Liberalism, speech, and why Gaza matters

In the current #mainstreaming mess, liberalism – like its phonetically similar cousin libertarianism – isn’t a coherent political philosophy. It’s a bundle of aesthetics and vibes that a professional class has used as a moral identity. A sacred story: free expression, a “marketplace of ideas,” rational debate gently shepherding society toward progress. In theory, in practice, it’s bullshit – and what happened around Gaza exposed this brutally clearly.

For the last few hundred years, liberal states used police violence, infiltration, and false-flag tactics to reframe domestic protests they dislike as “riots.” The script rarely changes: protesters are framed as disorderly, violent, irresponsible, which then forces the state to respond with tear gas, batons, rubber bullets, and mounted charges. And, conveniently, these protests are almost always leftist, anti-capitalist, and anti-racist. A coincidence, if you’re feeling generous. What made liberalism tolerable to many wasn’t the absence of violence – it was the aesthetics of regret that accompanied it.

“If only they hadn’t violated the permit.”
“If only they hadn’t broken that window.”
“You made us do this.”

This performance preserved the illusion that repression was an unfortunate exception rather than a structural feature of liberal governance. With anti-genocide protests, that illusion collapsed. There was no regret, just open state violence. Something about criticising Israel short-circuited the liberal self-image across the political class – from presidents to mayors to university administrators. The aesthetics of principle vanished the moment those principles became inconvenient.

So the violence was let loose, publicly and unapologetically. And then they went further, in the so-called “liberal” West, speech itself was criminalised. Anti-Zionist and anti-genocide speech was redefined as illegal, then extremist, then terrorist. Careers were ended, students were expelled, workers were fired, and entire movements were placed under sanction. This from an ideology famous for repeating: “I disapprove of what you say, but I will defend to the death your right to say it.” Turns out that line was always branding, not belief.

If you look honestly at liberalism’s history, punishing speech isn’t an aberration – it’s a pattern. From the Red Scares to COINTELPRO to the violent suppression of student protests in the UK, liberal states have always crushed dissent when it threatened capital or empire. What’s new isn’t the repression. It’s how openly it’s now done, in an era of visible collapse.

To be clear, many good people, with good intentions, supported speech-regulating frameworks. Some limited, local improvements did come from this. But Gaza (and Trump II) stripped the illusion bare: these systems were never neutral, and they were never safe. When the state gets to define “hate speech,” it can define what we hate. When the state gets to define “terrorism,” it can define anyone as a terrorist.

Corporations followed smoothly, shifting definitions depending on who holds power. One day, it’s anti-genocide activists being fired. The next, it’s entire #DEI departments.
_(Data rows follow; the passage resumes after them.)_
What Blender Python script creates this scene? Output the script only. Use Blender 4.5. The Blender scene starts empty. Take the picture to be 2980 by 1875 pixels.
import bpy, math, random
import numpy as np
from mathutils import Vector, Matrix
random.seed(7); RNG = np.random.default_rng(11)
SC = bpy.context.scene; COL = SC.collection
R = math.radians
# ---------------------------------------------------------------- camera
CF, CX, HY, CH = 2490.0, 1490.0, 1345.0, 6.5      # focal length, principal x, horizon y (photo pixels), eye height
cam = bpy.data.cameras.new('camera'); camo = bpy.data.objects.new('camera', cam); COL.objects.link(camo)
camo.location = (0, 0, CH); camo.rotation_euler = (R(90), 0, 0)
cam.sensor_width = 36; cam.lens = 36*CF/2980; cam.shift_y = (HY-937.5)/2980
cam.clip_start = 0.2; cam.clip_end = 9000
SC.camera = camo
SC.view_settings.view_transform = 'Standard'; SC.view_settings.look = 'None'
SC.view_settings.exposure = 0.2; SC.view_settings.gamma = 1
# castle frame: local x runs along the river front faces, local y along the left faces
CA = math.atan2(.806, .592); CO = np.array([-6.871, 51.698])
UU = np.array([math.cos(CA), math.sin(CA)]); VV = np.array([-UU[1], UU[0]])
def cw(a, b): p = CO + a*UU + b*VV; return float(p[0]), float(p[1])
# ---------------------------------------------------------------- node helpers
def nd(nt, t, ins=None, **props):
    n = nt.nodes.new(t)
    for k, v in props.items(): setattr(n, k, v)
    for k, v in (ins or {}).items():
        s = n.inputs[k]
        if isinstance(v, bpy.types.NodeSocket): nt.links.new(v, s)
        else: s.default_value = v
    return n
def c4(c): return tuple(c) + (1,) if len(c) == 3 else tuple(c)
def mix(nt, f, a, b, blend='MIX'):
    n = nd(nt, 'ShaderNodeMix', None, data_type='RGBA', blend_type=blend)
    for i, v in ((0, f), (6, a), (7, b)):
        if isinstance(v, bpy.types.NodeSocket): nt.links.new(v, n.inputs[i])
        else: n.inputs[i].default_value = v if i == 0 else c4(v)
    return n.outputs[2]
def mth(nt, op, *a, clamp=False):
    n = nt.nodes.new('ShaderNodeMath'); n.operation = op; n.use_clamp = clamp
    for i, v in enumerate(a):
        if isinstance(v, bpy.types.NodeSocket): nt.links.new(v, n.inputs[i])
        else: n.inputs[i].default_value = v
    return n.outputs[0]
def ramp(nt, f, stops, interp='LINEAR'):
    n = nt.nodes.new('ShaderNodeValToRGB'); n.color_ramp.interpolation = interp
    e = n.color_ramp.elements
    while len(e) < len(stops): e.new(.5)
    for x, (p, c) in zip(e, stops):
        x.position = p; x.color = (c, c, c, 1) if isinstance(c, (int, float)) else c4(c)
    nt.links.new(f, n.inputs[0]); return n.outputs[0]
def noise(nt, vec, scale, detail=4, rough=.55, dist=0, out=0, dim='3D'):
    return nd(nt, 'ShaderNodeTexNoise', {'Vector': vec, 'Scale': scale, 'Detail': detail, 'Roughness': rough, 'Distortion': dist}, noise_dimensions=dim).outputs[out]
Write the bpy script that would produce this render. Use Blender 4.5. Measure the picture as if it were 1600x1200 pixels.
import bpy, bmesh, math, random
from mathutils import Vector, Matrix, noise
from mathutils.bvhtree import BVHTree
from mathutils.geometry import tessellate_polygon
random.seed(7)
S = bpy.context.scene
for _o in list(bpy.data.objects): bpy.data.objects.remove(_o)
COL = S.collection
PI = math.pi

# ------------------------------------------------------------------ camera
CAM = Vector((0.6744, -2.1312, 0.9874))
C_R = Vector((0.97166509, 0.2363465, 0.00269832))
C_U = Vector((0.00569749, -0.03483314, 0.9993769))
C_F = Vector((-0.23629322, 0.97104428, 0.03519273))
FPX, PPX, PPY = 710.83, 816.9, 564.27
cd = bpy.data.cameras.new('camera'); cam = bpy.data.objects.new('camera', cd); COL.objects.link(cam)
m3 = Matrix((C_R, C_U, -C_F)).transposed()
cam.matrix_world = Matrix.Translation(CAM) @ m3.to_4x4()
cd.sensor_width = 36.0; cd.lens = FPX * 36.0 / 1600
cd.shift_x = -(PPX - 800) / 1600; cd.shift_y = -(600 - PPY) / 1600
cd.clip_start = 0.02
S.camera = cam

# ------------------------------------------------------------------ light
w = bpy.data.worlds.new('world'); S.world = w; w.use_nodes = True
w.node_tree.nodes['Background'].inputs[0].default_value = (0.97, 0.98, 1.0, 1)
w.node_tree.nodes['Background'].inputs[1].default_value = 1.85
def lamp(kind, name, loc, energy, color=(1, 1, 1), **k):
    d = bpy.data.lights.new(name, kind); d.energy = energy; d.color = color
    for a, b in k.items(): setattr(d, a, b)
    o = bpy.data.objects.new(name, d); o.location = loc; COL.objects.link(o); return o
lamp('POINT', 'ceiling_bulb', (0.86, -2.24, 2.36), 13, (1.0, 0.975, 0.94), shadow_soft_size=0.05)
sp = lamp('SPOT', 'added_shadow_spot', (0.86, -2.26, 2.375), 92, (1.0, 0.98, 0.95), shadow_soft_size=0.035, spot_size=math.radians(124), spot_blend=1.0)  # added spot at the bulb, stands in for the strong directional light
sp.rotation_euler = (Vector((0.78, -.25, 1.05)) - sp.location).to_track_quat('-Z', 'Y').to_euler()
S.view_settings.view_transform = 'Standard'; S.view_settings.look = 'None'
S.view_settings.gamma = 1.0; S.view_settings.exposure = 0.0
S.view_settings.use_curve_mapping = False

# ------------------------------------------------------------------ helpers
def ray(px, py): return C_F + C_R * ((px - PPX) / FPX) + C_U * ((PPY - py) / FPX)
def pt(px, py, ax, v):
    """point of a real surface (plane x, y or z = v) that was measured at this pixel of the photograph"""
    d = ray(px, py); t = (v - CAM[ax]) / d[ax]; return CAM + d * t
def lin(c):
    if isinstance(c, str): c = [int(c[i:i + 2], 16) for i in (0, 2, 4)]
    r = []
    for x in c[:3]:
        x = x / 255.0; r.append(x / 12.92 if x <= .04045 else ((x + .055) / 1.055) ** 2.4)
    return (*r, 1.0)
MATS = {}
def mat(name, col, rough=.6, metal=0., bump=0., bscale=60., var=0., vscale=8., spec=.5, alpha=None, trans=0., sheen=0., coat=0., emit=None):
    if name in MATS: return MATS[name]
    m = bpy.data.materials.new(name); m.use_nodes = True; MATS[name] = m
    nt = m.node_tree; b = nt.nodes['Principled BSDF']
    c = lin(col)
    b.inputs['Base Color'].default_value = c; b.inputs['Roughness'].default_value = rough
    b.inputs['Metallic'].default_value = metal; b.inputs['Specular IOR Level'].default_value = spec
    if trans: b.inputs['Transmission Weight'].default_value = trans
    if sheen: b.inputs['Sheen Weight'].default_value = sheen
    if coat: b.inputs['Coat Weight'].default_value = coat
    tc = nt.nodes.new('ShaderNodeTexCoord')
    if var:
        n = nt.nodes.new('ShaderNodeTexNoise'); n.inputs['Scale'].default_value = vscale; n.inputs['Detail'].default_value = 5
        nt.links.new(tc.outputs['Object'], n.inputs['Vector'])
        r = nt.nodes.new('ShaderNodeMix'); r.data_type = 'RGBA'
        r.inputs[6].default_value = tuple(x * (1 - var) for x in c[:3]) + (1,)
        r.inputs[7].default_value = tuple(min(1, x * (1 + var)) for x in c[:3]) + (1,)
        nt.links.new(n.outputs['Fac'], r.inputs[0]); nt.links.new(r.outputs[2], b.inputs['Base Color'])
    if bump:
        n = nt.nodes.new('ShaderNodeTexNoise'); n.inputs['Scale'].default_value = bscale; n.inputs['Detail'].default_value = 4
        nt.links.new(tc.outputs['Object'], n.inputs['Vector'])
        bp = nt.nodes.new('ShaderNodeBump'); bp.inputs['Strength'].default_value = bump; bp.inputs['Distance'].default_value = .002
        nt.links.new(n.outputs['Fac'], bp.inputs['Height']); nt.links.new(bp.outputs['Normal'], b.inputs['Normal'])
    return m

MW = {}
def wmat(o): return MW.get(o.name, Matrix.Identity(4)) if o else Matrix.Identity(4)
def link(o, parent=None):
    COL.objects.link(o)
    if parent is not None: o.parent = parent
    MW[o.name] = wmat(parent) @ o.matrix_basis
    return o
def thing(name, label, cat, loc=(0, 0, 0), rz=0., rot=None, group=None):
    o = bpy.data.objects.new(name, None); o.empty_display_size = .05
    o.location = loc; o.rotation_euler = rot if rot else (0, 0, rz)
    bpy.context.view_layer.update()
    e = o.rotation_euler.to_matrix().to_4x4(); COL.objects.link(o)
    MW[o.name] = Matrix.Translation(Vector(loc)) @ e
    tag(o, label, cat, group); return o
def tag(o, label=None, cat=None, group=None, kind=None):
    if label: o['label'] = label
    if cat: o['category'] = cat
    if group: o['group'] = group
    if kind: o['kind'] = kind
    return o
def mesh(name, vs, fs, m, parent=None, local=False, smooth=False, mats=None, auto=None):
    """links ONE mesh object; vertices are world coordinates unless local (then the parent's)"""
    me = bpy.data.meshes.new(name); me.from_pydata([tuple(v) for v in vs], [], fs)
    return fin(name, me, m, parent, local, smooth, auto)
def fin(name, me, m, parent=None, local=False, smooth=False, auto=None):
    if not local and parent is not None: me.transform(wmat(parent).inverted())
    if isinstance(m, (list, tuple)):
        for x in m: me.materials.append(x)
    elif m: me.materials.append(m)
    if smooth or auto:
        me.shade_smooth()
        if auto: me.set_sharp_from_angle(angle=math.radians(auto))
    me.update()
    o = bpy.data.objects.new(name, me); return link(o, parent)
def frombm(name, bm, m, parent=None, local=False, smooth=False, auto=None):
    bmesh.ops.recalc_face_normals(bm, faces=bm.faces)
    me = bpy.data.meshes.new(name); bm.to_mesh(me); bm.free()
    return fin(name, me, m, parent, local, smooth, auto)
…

Same tools, different targets. We need to say clearly: Anti-racist speech is not racist hate speech. Anti-genocide and anti-Zionist speech is not antisemitic.

The issue isn’t opposing hate. The issue is how quickly and comfortably liberals abandoned the full text of their own ideals the moment those ideals required material courage. This isn’t a Gaza-only problem, Gaza just stripped away the mask.

What we’re seeing, again, is a familiar: systems of oppression built with “good intentions” are repurposed into systems of repression under new management, same machinery, slightly different branding, same core users. That’s why this matters. Because the tools liberals built to “manage” society – to enforce compliance, regulate speech, and discipline dissent – are now being effortlessly redirected. And they will keep being redirected, because that’s what vertical systems do.

It’s almost like the current #mainstreaming isn’t how you liberate people. If you really want to understand how the actually-existing mess works, here’s the metaphor liberals refuse to face: You don’t deal with a mafia organisation by issuing fines per offence. You deal with it by dismantling the organisation – jailing leaders, seizing assets, and breaking the power structures entirely. Anything less is vibes, aesthetics, and the comforting fiction that this time the vertical system will behave itself.